REQUIREMENTS: Output the material word for word. Leave each picture out.

• • • •

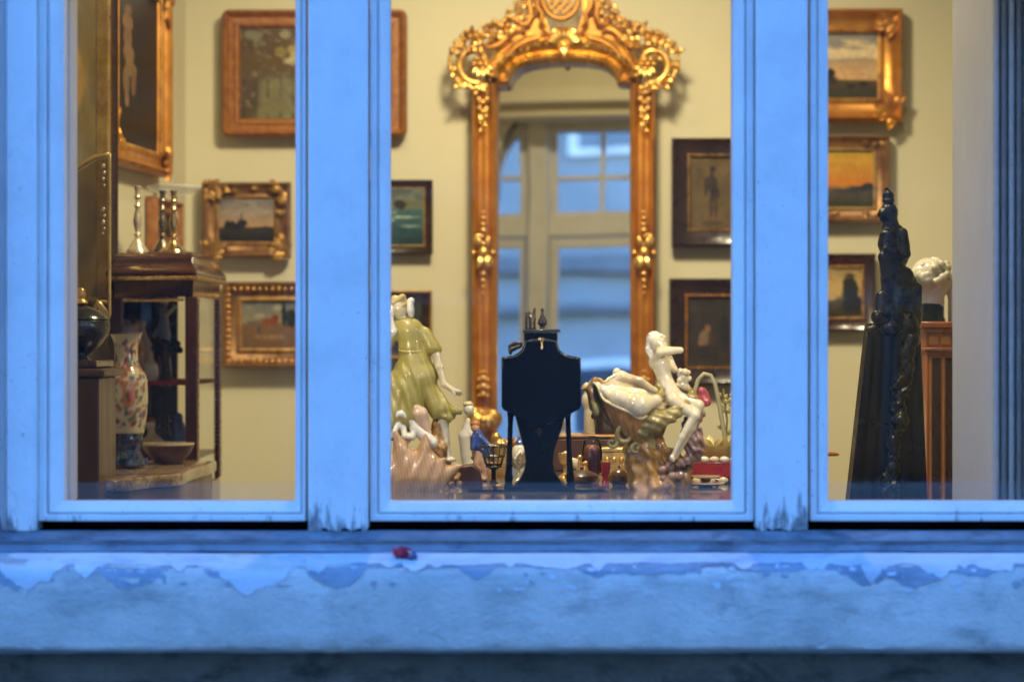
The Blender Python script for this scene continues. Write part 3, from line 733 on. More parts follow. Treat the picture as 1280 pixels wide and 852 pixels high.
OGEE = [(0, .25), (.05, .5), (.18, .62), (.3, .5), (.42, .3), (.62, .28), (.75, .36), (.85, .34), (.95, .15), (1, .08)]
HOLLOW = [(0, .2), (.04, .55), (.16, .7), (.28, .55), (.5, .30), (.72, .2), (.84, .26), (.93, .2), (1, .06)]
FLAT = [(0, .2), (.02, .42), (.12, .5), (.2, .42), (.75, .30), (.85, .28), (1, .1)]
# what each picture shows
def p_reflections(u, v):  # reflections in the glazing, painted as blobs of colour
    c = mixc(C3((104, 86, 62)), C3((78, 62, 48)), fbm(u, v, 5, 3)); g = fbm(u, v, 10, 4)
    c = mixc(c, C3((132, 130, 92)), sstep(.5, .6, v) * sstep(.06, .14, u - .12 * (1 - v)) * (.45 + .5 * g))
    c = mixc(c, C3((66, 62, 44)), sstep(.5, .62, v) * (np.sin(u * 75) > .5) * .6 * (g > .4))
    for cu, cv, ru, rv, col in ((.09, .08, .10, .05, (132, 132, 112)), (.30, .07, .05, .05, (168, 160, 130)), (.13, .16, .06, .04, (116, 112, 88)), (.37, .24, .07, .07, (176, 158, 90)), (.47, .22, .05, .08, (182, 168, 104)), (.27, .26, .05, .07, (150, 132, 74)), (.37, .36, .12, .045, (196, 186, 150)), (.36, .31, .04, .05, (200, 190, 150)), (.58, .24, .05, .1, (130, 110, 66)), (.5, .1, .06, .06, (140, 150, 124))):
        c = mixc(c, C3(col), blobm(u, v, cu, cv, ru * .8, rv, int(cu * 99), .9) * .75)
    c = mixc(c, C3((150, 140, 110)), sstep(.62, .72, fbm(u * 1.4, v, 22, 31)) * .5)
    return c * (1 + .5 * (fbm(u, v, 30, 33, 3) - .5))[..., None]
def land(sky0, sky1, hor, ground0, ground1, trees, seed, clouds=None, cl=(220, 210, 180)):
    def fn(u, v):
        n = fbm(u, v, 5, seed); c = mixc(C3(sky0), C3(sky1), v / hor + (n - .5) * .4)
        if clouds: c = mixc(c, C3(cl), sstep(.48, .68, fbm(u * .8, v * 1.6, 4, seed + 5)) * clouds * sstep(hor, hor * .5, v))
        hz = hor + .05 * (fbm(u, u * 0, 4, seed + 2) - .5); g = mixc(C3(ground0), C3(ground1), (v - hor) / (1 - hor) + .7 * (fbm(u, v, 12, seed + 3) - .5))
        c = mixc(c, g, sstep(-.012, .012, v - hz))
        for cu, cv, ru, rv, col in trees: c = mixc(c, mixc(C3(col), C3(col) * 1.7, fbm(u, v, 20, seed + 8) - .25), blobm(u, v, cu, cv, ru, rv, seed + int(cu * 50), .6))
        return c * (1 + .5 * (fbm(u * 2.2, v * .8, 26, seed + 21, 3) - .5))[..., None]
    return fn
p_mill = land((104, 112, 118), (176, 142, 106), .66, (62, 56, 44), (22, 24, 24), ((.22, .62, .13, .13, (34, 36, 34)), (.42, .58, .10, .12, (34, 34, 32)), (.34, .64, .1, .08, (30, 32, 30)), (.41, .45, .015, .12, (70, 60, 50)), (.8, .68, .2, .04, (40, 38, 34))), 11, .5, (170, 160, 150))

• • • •

THE RESPONSE:
The Blender Python script for this scene continues. Write part 3, from line 733 on. More parts follow. Treat the picture as 1280 pixels wide and 852 pixels high.
OGEE = [(0, .25), (.05, .5), (.18, .62), (.3, .5), (.42, .3), (.62, .28), (.75, .36), (.85, .34), (.95, .15), (1, .08)]
HOLLOW = [(0, .2), (.04, .55), (.16, .7), (.28, .55), (.5, .30), (.72, .2), (.84, .26), (.93, .2), (1, .06)]
FLAT = [(0, .2), (.02, .42), (.12, .5), (.2, .42), (.75, .30), (.85, .28), (1, .1)]
# what each picture shows
def p_reflections(u, v):  # reflections in the glazing, painted as blobs of colour
    c = mixc(C3((104, 86, 62)), C3((78, 62, 48)), fbm(u, v, 5, 3)); g = fbm(u, v, 10, 4)
    c = mixc(c, C3((132, 130, 92)), sstep(.5, .6, v) * sstep(.06, .14, u - .12 * (1 - v)) * (.45 + .5 * g))
    c = mixc(c, C3((66, 62, 44)), sstep(.5, .62, v) * (np.sin(u * 75) > .5) * .6 * (g > .4))
    for cu, cv, ru, rv, col in ((.09, .08, .10, .05, (132, 132, 112)), (.30, .07, .05, .05, (168, 160, 130)), (.13, .16, .06, .04, (116, 112, 88)), (.37, .24, .07, .07, (176, 158, 90)), (.47, .22, .05, .08, (182, 168, 104)), (.27, .26, .05, .07, (150, 132, 74)), (.37, .36, .12, .045, (196, 186, 150)), (.36, .31, .04, .05, (200, 190, 150)), (.58, .24, .05, .1, (130, 110, 66)), (.5, .1, .06, .06, (140, 150, 124))):
        c = mixc(c, C3(col), blobm(u, v, cu, cv, ru * .8, rv, int(cu * 99), .9) * .75)
    c = mixc(c, C3((150, 140, 110)), sstep(.62, .72, fbm(u * 1.4, v, 22, 31)) * .5)
    return c * (1 + .5 * (fbm(u, v, 30, 33, 3) - .5))[..., None]
def land(sky0, sky1, hor, ground0, ground1, trees, seed, clouds=None, cl=(220, 210, 180)):
    def fn(u, v):
        n = fbm(u, v, 5, seed); c = mixc(C3(sky0), C3(sky1), v / hor + (n - .5) * .4)
        if clouds: c = mixc(c, C3(cl), sstep(.48, .68, fbm(u * .8, v * 1.6, 4, seed + 5)) * clouds * sstep(hor, hor * .5, v))
        hz = hor + .05 * (fbm(u, u * 0, 4, seed + 2) - .5); g = mixc(C3(ground0), C3(ground1), (v - hor) / (1 - hor) + .7 * (fbm(u, v, 12, seed + 3) - .5))
        c = mixc(c, g, sstep(-.012, .012, v - hz))
        for cu, cv, ru, rv, col in trees: c = mixc(c, mixc(C3(col), C3(col) * 1.7, fbm(u, v, 20, seed + 8) - .25), blobm(u, v, cu, cv, ru, rv, seed + int(cu * 50), .6))
        return c * (1 + .5 * (fbm(u * 2.2, v * .8, 26, seed + 21, 3) - .5))[..., None]
    return fn
p_mill = land((104, 112, 118), (176, 142, 106), .66, (62, 56, 44), (22, 24, 24), ((.22, .62, .13, .13, (34, 36, 34)), (.42, .58, .10, .12, (34, 34, 32)), (.34, .64, .1, .08, (30, 32, 30)), (.41, .45, .015, .12, (70, 60, 50)), (.8, .68, .2, .04, (40, 38, 34))), 11, .5, (170, 160, 150))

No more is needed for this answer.